Spillovers have not been limited to armed conflict, however. Within the last five years, the number of transnational terrorist attacks has quadrupled. The value of transnational criminal networks engaged in drug production, human trafficking, and poaching has also been growing and exceeded $US 1.3 trillion by 2018—equivalent to 1.5 percent of global GDP.



While the threats have proliferated, the understanding of the drivers behind these threats has grown as well, as economists and political scientists have improved the data and tools to study these phenomena.

According to Do, researchers often rely on a model of crime and conflict as a contest over resources. In this simple model, two parties—the government and a rebel group—fight each other for control, and researchers have attempted to identify the factors determining the investment each side makes in the conflict. While the model may be simple, it has resulted in a number of useful insights:

  • Higher wages and lower unemployment—what economists refer to as the opportunity cost of participation—make it harder for rebel groups to recruit new participants. Consequently, well-designed public works programs that offer employment opportunities can help reduce the pool of potential recruits.
  • Citizen grievances against the government can make it easier for a rebel group to recruit participants. Economic inequality is one factor that researchers have identified as contributing to these grievances, so measures to tamp down inequality may be helpful.
  • Aid and development assistance are not a panacea. While aid and development may increase wages and improve job prospects (making it harder for rebel groups to recruit), it may also increase the value of the resources over which the government and the rebel group are fighting.  

Furthermore, just as the negative effects of crime and conflict spill across borders, the factors driving these phenomena may also originate from beyond a country’s border. Commodity markets are one clear example. In Colombia, for example, research has shown falling coffee prices and lower wages increased violence in municipalities where coffee growing was widespread. However, the effect of commodity prices depends on the context. A rise in oil prices resulted in increased violence in municipalities with higher revenues since the size of the pie the two sides were fighting over had grown.

Similarly, regulatory changes in one country can spur violence in a bordering country. For example, when the U.S. Federal Assault Weapons Ban expired in 2004, neighboring municipalities in Mexico experienced a spike in gun-related homicides.       
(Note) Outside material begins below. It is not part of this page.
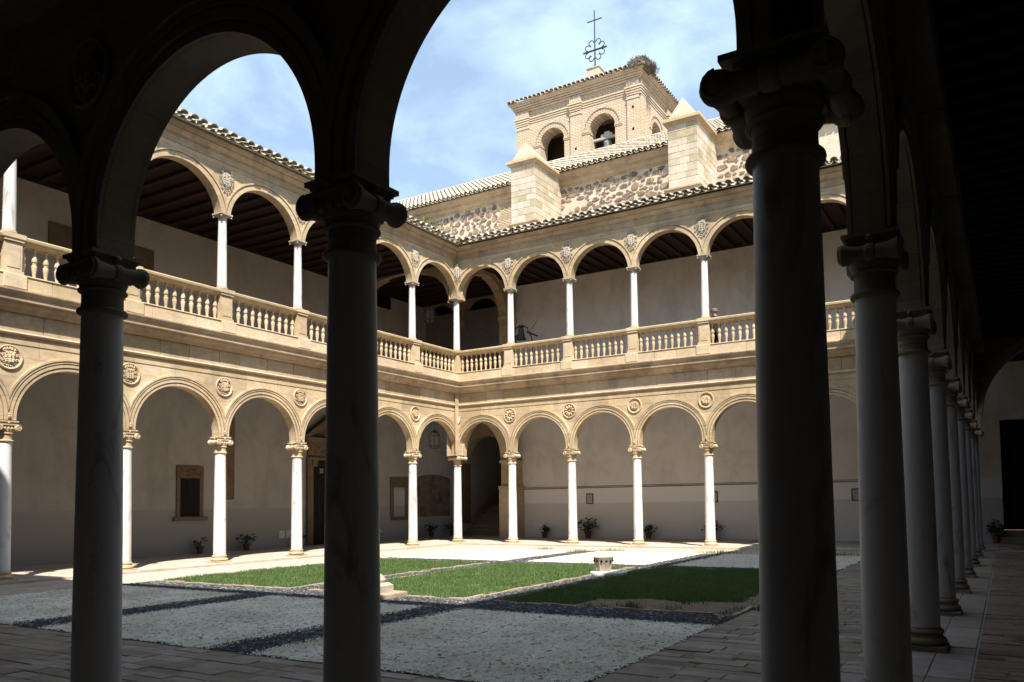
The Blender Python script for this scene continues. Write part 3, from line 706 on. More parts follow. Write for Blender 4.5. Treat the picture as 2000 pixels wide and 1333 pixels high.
for wg, lab in (('B', 'tiled gallery roof edge below the church with scalloped clay tiles'), ('L', 'tiled gallery roof edge along the left wing against the sky')):
    org, rz, L, n, bay = WINGS[wg]
    rf = thing('gallery_roof', lab, 'roof', org, rz)
    wing_prism('roof_deck', M_TILE, L, [(0.56, 12.152), (0.56, 12.172), (-4.9, 12.172 + 5.46 * SLOPE), (-4.9, 12.152 + 5.3 * SLOPE)], rf)
    pitch = 0.31; th = math.atan(SLOPE); m = int((L - 1.16) / pitch)
    for k in range(m + 1):
        x = 0.58 + k * (L - 1.16) / m
        for me, dz, dxx, dyy in ((T_CHA, 0.115, 0, 0.03), (T_COV, 0.145, pitch / 2, 0)):
            t_ = link('roof_tile', me, rf, (x + dxx + random.uniform(-.012, .012), -0.68 + dyy + random.uniform(-.02, .02), 12.12 + dz + random.uniform(-.006, .008)))
            t_.rotation_euler = (th + random.uniform(-.02, .02), random.uniform(-.03, .03), random.uniform(-.04, .04))
    stuff(tile_stack('roof_tiles', m, 5, 0.58, -0.58, 12.215, pitch, SLOPE, rf, True))

# near and right wings above their lower arcades: closed upper storeys
for wg, lab in (('R', 'upper storey over the right-hand gallery, mostly out of view'), ('F', 'upper storey over the near gallery, out of view above')):
    org, rz, L, n, bay = WINGS[wg]
    us = thing('upper_storey', lab, 'building', org, rz)
    wing_prism('wall', M_STONE, L, [(-4.9, 6.576), (0.16, 6.576), (0.16, 11.84), (-4.9, 11.84)], us)
    wing_prism('cornice', M_MOULD, L, [(-4.9, 11.84), (0.2, 11.84), (0.40, 12.1), (0.405, 12.15), (-4.9, 12.15)], us)
    wing_prism('roof', M_TILE, L, [(0.56, 12.151), (0.56, 12.26), (-4.9, 12.26 + 5.46 * SLOPE), (-4.9, 12.152)], us)

# ------------------------------------------------------------------ gallery walls
def wall_box(name, label, x0, x1, y0, y1, z0, z1, mat):
    o = MB().box(x0, x1, y0, y1, z0, z1).build(name, mat); tag(o, label, 'wall'); return o
LWX = -4.7
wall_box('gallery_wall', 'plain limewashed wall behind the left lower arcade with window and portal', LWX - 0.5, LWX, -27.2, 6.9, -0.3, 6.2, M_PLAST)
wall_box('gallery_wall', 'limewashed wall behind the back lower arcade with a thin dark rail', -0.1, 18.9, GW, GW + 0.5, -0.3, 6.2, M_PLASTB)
MB().box(18.9, 19.62, GW, GW + 0.5, -0.3, 6.2)
ew = thing('gallery_wall', 'pale wall closing the far end of the right-hand gallery, beside the dark doorway', 'wall', (18.9, GW, 0))
m_ = MB(); m_.box(0.0, 0.70, 0, 0.5, -0.3, 6.2); m_.box(2.7, 4.7, 0, 0.5, -0.3, 6.2); m_.box(0.7, 2.7, 0, 0.5, 4.19, 6.2); m_.box(0.7, 2.7, 0, 0.5, -0.3, 0.40); m_.box(0.0, 4.7, 0.002, 0.5, 6.201, 6.5)
m_.build('wall', M_PLASTD, ew)
m_ = MB(); m_.box(0.7, 2.7, 0.40, 0.46, 0.41, 4.19); d_ = m_.build('door', M_DOOR, ew)
for k in range(8): MB().box(0.72 + k * 0.245, 0.72 + k * 0.245 + 0.235, 0.375, 0.40, 0.42, 4.18).build('door_board', M_DOOR, d_)
MB().box(0.45, 2.9, -0.35, 0.0, ZG, 0.19).build('step', M_NEAR, ew); MB().box(0.6, 2.8, -0.05, 0.38, 0.19, 0.405).build('step', M_NEAR, ew)
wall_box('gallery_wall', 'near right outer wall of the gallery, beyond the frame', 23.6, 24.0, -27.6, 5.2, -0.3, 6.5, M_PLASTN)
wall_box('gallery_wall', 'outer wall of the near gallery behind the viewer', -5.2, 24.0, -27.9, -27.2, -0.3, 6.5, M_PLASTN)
# thin rail along the back wall
rl = MB(); rl.box(0.05, 18.9, GW - 0.035, GW - 0.002, 2.17, 2.20); rl.box(0.05, 18.9, GW - 0.025, GW - 0.002, 2.24, 2.26); tag(rl.build('wall_rail', flat('grey_rail', (0.13, 0.12, 0.12))), 'thin dark double rail running along the back wall above the dado', 'rail')
# upper gallery walls
ULX = -5.6; UBY = 4.3
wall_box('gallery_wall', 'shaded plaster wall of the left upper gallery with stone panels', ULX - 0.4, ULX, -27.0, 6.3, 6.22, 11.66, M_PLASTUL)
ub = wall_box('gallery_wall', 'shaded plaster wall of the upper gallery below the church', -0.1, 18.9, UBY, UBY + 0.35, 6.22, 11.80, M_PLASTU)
ue = thing('gallery_wall', 'dark plaster wall with twin stone arches at the upper corner stair', 'wall', (0, 0, 0))

def slab_ceiling(name, label, x0, x1, y0, y1, z, along, mat, sp=0.5, nmax=400, bw=0.14, bh=0.16, plate=()):
    """boarded timber ceiling: beams run across the gallery"""
    t = thing(name, label, 'ceiling', (x0, y0, z))
    MB().box(0, x1 - x0, 0, y1 - y0, 0, 0.08).build('boarding', mat, t)
    if along == 'x':
        n = int((x1 - x0) / sp); me = MB().box(-bw / 2, bw / 2, 0.01, y1 - y0 - 0.01, -bh, -0.001).mesh('beam', mat)
        for k in range(n): link('beam', me, t, ((k + 0.5) * sp, 0, 0))
    else:
        n = int((y1 - y0) / sp); me = MB().box(0.01, x1 - x0 - 0.01, -bw / 2, bw / 2, -bh, -0.001).mesh('beam', mat)
        for k in range(n): link('beam', me, t, (0, (k + 0.5) * sp, 0))
    for pl_ in plate: MB().box(*pl_).build('wall_plate', mat, t)
    return t
slab_ceiling('timber_ceiling', 'dark beamed ceiling of the left upper gallery', ULX, -0.15, -22.5, 6.3, 11.585, 'y', M_WOOD, 0.62, bh=0.10, plate=[(0.002, 0.09, 0, 28.8, -0.118, -0.002), (5.33, 5.44, 0, 22.3, -0.118, -0.002)])
slab_ceiling('timber_ceiling', 'dark reddish beamed ceiling of the upper gallery below the church', -0.14, 18.9, 0.15, UBY, 11.735, 'x', M_WOOD, 0.55, bh=0.10, plate=[(0, 19, 4.05, 4.148, -0.118, -0.002), (0, 19, 0.002, 0.1, -0.118, -0.002)])
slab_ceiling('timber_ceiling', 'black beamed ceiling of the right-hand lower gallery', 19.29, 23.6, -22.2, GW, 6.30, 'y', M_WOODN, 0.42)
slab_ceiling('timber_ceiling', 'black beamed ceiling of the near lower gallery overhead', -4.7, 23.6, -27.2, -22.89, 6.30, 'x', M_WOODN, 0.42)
slab_ceiling('timber_ceiling', 'beamed ceiling hidden inside the left lower gallery', -4.7, -0.2, -22.3, 6.9, 6.16, 'y', M_WOOD, 1.2)
slab_ceiling('timber_ceiling', 'beamed ceiling hidden inside the back lower gallery', -0.1, 19.0, 0.2, GW, 6.165, 'x', M_WOOD, 1.2)
# upper gallery floors
o = MB().box(-5.6, -0.16, YF, 6.3, 6.30, 6.58).build('gallery_floor', M_PAVE); struct(o)
o = MB().box(-0.15, 18.9, 0.16, UBY, 6.30, 6.58).build('gallery_floor', M_PAVE); struct(o)

# transverse arches at the gallery corners
def cross_arch(label, loc, rz, w, foot, spr, r, top, hd=0.22, mat=M_STONE, ped=None, ell=1.0):
    t = thing('transverse_arch', label, 'arch', loc, rz)
    me = arch_mesh('arch', mat, w, hd, foot, spr, r, top, [(0, 0.22, 0.02), (0.22, 0.30, 0.05)], 0, both=True)
    link('arch', me, t)
    return t
t = cross_arch('moulded stone arch inside the lower corner, leading to the stair', (0, 0.0, 0), PI / 2, 4.7, 3.52, 3.50, 1.62, 6.15)
for c_ in list(t.children): c_.location.x = -0.42 - 0.0
p = MB(); p.box(3.52, 4.70, -0.20, 0.20, 2.34, 3.36); p.build('pilaster', M_STONE, t)
p = MB(); p.box(3.45, 4.70, -0.28, 0.28, ZG, 2.22); p.build('pedestal', M_BLOCK, t); p = MB(); p.box(3.42, 4.70, -0.30, 0.30, 2.22, 2.34); p.build('pedestal_cap', M_PALE, t)
p = MB(); p.box(3.46, 4.70, -0.25, 0.25, 3.36, 3.52); p.build('impost', M_PALE, t)
t = cross_arch('stone arch across the upper corner gallery beside the small bell', (0, 0.0, 0), PI / 2, 4.3, 10.05, 9.98, 1.58, 11.72, hd=0.2)
t.children[0].location.x = -0.25
p = MB(); p.box(3.46, 4.28, -0.2, 0.2, 6.59, 9.9); p.build('pilaster', M_STONE, t); MB().box(3.40, 4.29, -0.24, 0.24, 9.9, 10.05).build('impost', M_PALE, t)
# wide flat arch across the left upper gallery (three-centred)
t = thing('transverse_arch', 'wide low stone arch spanning the left upper gallery', 'arch', (ULX, 0.0, 0))
mb = MB(); n = 30; w_ = -ULX - 0.15; A, Bv, cz, cxx = w_ / 2 - 0.15, 1.62, 9.95, w_ / 2
for sgn in (-1, 1):
    o = len(mb.v)
    for k in range(n + 1):
        a_ = PI - PI * k / n; mb.v.append((cxx + A * math.cos(a_), sgn * 0.2, cz + Bv * max(0, math.sin(a_)) ** 0.8)); mb.v.append((cxx + (A + 0.3) * math.cos(a_) if 0 < k < n else (0 if k == 0 else w_), sgn * 0.2, 11.58))
    for k in range(n): mb.f.append((o + 2 * k, o + 2 * k + 2, o + 2 * k + 3, o + 2 * k + 1))
o1 = 0; o2 = 2 * (n + 1)
for k in range(n): mb.f.append((o1 + 2 * k, o2 + 2 * k, o2 + 2 * k + 2, o1 + 2 * k + 2))
mb.build('arch', M_STONE, t, smooth=True, angle=30)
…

A full accounting of how the international community can best manage the challenges arising from increasingly porous borders is forthcoming in the release of Violence without Borders: The Internationalization of Crime and Conflict, but Do pointed to general principles that can guide policy makers.

Key among these is the insight that international aid alone does not necessarily produce peace. When international aid is relatively easy to appropriate or undermines the political interests of a dominant group, it may incite greater violence. Instead, Do argued that greater coordination between international aid and peacekeeping efforts can significantly enhance the likelihood of peace.